Find all lines in the records that include the word "picture", and copy them out.

* **3D scene scripts**
---
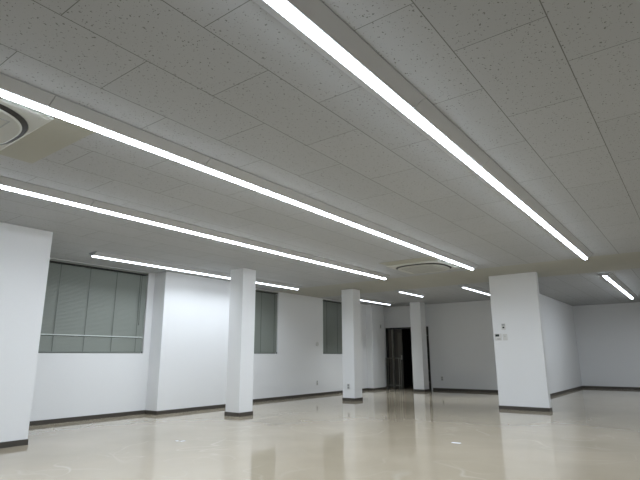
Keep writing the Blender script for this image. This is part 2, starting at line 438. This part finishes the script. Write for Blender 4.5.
boxes('label_strip', [(.009, .0105, -.028, .028, .018, .050)], M['greyplastic'], t)
boxes('button', [(.009, .014, -.018, .018, -.030, .0)], M['screen'], t)
t = plate('thermostat', 'white thermostat with dark display at the left edge of the wide pillar', 'thermostat', (-3.06, 9.74, 1.31), R90, .13, .13, [])
boxes('display', [(.009, .012, -.050, .022, .008, .050)], M['screen'], t)
boxes('button', [(.009, .012, -.02, .045, -.045, -.03)], M['greyplastic'], t)
plate('wall_switch', 'white rocker switch plate right of the thermostat on the wide pillar', 'switch', (-2.93, 9.74, 1.305), R90, .085, .12,
      [('rocker', [(.009, .013, -.024, .024, .004, .036)], M['plastic']), ('rocker', [(.009, .013, -.024, .024, -.036, -.004)], M['plastic']),
       ('indicator', [(.013, .015, -.012, .012, .012, .020)], M['greyplastic'])])

# ------------------------------------------------------------------ doorway
d = bpy.data.objects.new('door_1', None); C.objects.link(d); struct(d)
boxes('door_frame', [(DX0, DX0 + .05, YF - .02, YF + .14, 0, DZ), (DX1 - .03, DX1, YF - .02, YF + .14, 0, DZ), (DX0 + .05, DX1 - .03, YF - .02, YF + .14, DZ - .045, DZ)], M['blacksteel'], d)
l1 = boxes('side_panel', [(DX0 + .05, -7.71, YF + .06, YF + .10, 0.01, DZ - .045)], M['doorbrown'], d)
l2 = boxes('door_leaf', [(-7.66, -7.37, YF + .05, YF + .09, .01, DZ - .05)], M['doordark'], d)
boxes('door_stile', [(-7.71, -7.675, YF + .02, YF + .10, .01, DZ - .05)], M['alu'], d)
boxes('door_pane', [(-7.52, -7.39, YF + .04, YF + .049, .95, DZ - .15)], M['doorbrown'], l2)
boxes('door_handle', [(-7.40, -7.385, YF - .0, YF + .05, .86, 1.0)], M['alu'], l2)
t = thing('metal_stand', 'low aluminium stand of thin posts in the dark doorway', 'stand', (-7.58, YF - .14, 0), 0)
for px in (-.235, .205):
    for py in (-.06, .06):
        boxes('post', [(px - .009, px + .009, py - .009, py + .009, 0, .90)], M['dullalu'], t)
boxes('top_rail', [(-.244, .214, -.069, -.051, .90, .918), (-.244, .214, .051, .069, .90, .918)], M['dullalu'], t)
boxes('bottom_rail', [(-.226, .196, -.069, -.051, .10, .115), (-.226, .196, .051, .069, .10, .115)], M['dullalu'], t)
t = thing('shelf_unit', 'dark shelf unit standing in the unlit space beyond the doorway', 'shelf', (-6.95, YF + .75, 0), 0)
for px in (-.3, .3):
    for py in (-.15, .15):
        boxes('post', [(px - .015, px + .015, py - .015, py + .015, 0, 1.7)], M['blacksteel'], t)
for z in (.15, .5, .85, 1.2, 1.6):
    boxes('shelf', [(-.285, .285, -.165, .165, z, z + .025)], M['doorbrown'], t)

# ------------------------------------------------------------------ marks on the floor
def scrap(name, label, cat, x, y, lst, m):
    o = boxes(name, lst, m, loc=(x, y, 0)); tag(o, label, cat); return o
scrap('tape_scrap', 'scrap of pale bluish tape on the floor in front of the left wall pier', 'tape', -5.06, 3.98,
      [(-.05, -.01, -.03, .0, 0, .002), (.02, .05, -.02, .045, 0, .002)], M['tape'])
scrap('floor_screw', 'left of two tiny dark studs on the floor right of the first square pillar', 'stud', -5.15, 5.63, [(-.015, .015, -.015, .015, 0, .004)], M['scuff'])
scrap('floor_screw', 'right of two tiny dark studs on the floor right of the first square pillar', 'stud', -5.07, 5.68, [(-.015, .015, -.015, .015, 0, .004)], M['scuff'])
scrap('tape_scrap', 'scrap of white tape on the floor left of the wide pillar', 'tape', -2.37, 5.72, [(-.05, .05, -.025, .025, 0, .002)], M['tape'])

# ------------------------------------------------------------------ world, camera, view
w = bpy.data.worlds.new('night'); S.world = w; w.use_nodes = True
w.node_tree.nodes['Background'].inputs[0].default_value = (.004, .005, .007, 1)
w.node_tree.nodes['Background'].inputs[1].default_value = 1

yaw, pit, rol = -.643264, .2314276, -.00438544
fwd = Vector((math.sin(yaw) * math.cos(pit), math.cos(yaw) * math.cos(pit), math.sin(pit)))
rt = Vector((math.cos(yaw), -math.sin(yaw), 0)); up = rt.cross(fwd)
r2 = rt * math.cos(rol) + up * math.sin(rol); u2 = up * math.cos(rol) - rt * math.sin(rol)
cd = bpy.data.cameras.new('camera'); cam = bpy.data.objects.new('camera', cd); C.objects.link(cam)
mw = Matrix((r2, u2, -fwd)).transposed().to_4x4(); mw.translation = Vector((0, 0, CAM_H))
cam.matrix_world = mw
cd.sensor_width = 36; cd.lens = 495.334 * 36 / 640; cd.clip_start = .02
S.camera = cam
S.view_settings.view_transform = 'Standard'; S.view_settings.look = 'None'
S.view_settings.gamma = 1; S.view_settings.use_curve_mapping = False
S.view_settings.exposure = 0.16
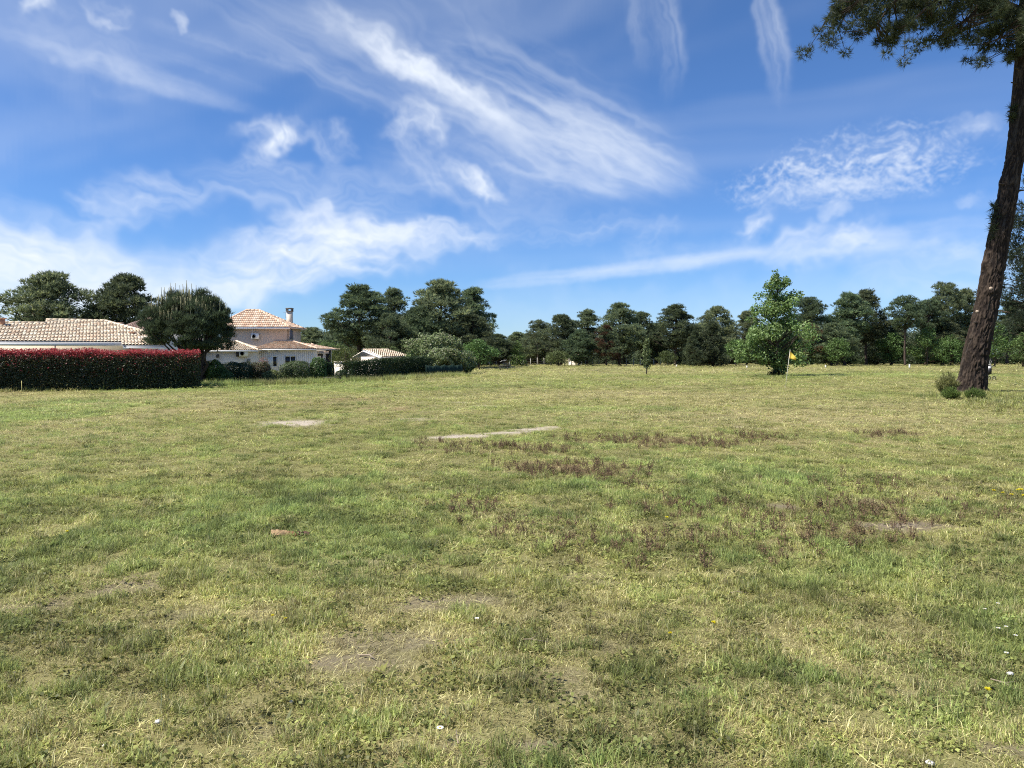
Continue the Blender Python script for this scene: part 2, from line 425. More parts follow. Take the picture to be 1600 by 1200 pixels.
BL = dict(
    sand=[(475, 662, 55, 5, 1), (695, 685.5, 42, 2.2, 1), (735, 683, 52, 3, 1), (780, 679, 52, 3.4, 1), (822, 674, 44, 3.2, 1), (858, 671, 30, 2, .8), (650, 657, 34, 3, .55), (757, 636, 26, 2, .7), (715, 629, 30, 1.6, .5),
          (1180, 668, 30, 1.6, .5), (1080, 667, 40, 1.6, .4), (1385, 640, 25, 2, .4), (1300, 634, 25, 1.5, .4), (120, 657, 40, 1.5, .2)],
    soil=[(1385, 822, 72, 9, 1), (1225, 792, 28, 5, .8), (190, 915, 62, 16, .8), (50, 945, 70, 18, .7), (700, 940, 75, 14, .75), (590, 1000, 130, 14, .6), (880, 1012, 80, 12, .5),
          (520, 1035, 100, 14, .7), (930, 905, 50, 10, .5), (1090, 1075, 60, 12, .4), (840, 1170, 80, 14, .8), (730, 1165, 60, 12, .7), (1440, 1085, 60, 12, .5),
          (1570, 1170, 60, 14, .7), (870, 1060, 70, 12, .45), (560, 1075, 60, 12, .4), (330, 960, 80, 14, .4), (640, 690, 60, 4, .3), (1360, 780, 70, 10, .35), (430, 1140, 60, 12, .4), (900, 1090, 50, 14, .5)],
    earth=[(545, 630, 75, 4, .9), (600, 640, 70, 4, .7), (470, 635, 60, 3, .4), (1000, 700, 120, 6, .3), (1250, 690, 160, 6, .4)],
    lush=[(1400, 587, 320, 3.5, .8), (60, 645, 170, 17, 1), (150, 628, 190, 6, 1), (420, 800, 330, 55, .65), (1160, 745, 190, 32, .95), (1080, 790, 160, 30, .6), (905, 762, 90, 14, 1), (880, 640, 200, 5, .5), (900, 600, 300, 5, .5),
          (1560, 965, 70, 50, 1), (80, 860, 120, 50, .6), (1150, 880, 300, 40, .5), (560, 850, 150, 40, .6), (1210, 590, 200, 2.5, .6), (350, 608, 300, 5, 1), (600, 600, 160, 3, .8), (1000, 590, 200, 1.5, .5)],
    dry=[(20, 613, 60, 3, .9), (330, 640, 130, 8, .85), (160, 685, 220, 14, .5), (1250, 655, 330, 20, .7), (1500, 640, 160, 20, .7), (900, 668, 400, 10, .4), (560, 622, 200, 5, .55), (30, 617, 70, 2.5, .9), (1000, 615, 300, 6, .4),
         (1300, 577, 350, 2, .5), (640, 1000, 320, 60, .45), (1350, 1030, 280, 70, .45), (1250, 690, 250, 12, .5), (800, 1150, 600, 70, .3), (700, 586, 250, 2, .5), (280, 1000, 250, 50, .3), (1420, 760, 150, 30, .35), (90, 900, 130, 25, .3)],
    sorrel=[(880, 735, 115, 12, 1), (960, 750, 90, 14, .8), (1000, 692, 130, 8, .8), (740, 790, 70, 14, .9), (1265, 838, 140, 26, .75), (1120, 800, 170, 20, .45), (1180, 683, 60, 4, .8), (1400, 680, 70, 5, .9),
            (1370, 800, 90, 24, .6), (1220, 870, 80, 15, .6), (830, 830, 120, 30, .35), (700, 700, 90, 8, .3), (1330, 760, 120, 20, .35), (1000, 850, 160, 30, .3), (1510, 790, 90, 30, .3), (800, 705, 120, 7, .5), (1100, 697, 60, 5, .8)],
)


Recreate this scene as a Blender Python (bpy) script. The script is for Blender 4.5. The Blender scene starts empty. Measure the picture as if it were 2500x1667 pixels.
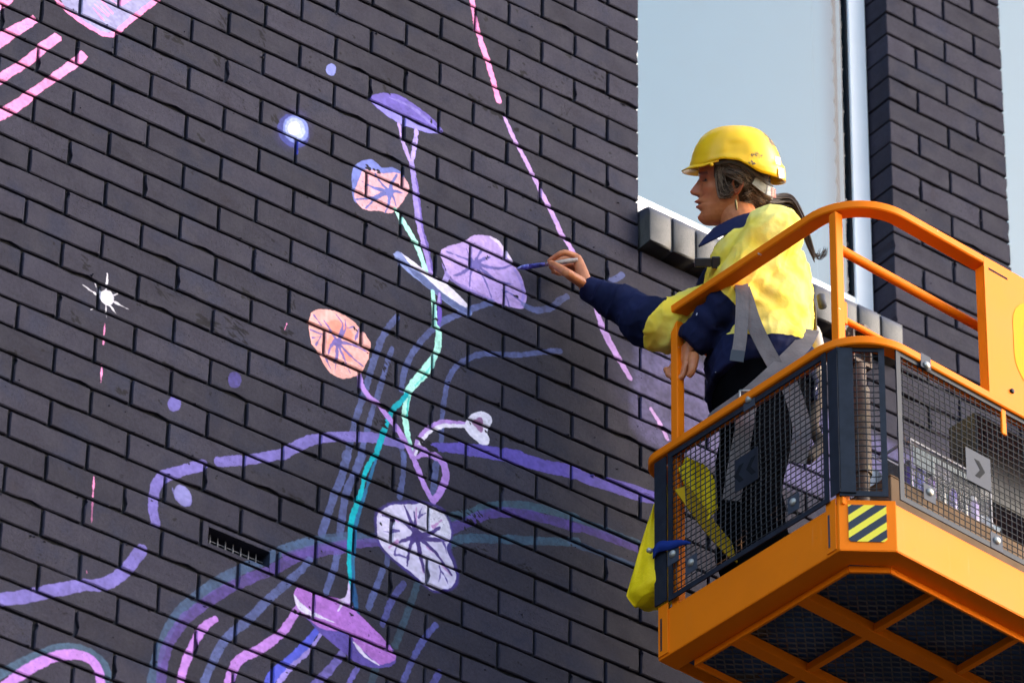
---
* **RESPONSE BELOW**
Continue the Blender Python script for this scene: part 2, from line 425. More parts follow. Take the picture to be 1600 by 1200 pixels.
Recreate this scene as a Blender Python (bpy) script. The script is for Blender 4.5. The Blender scene starts empty. Measure the picture as if it were 2500x1667 pixels.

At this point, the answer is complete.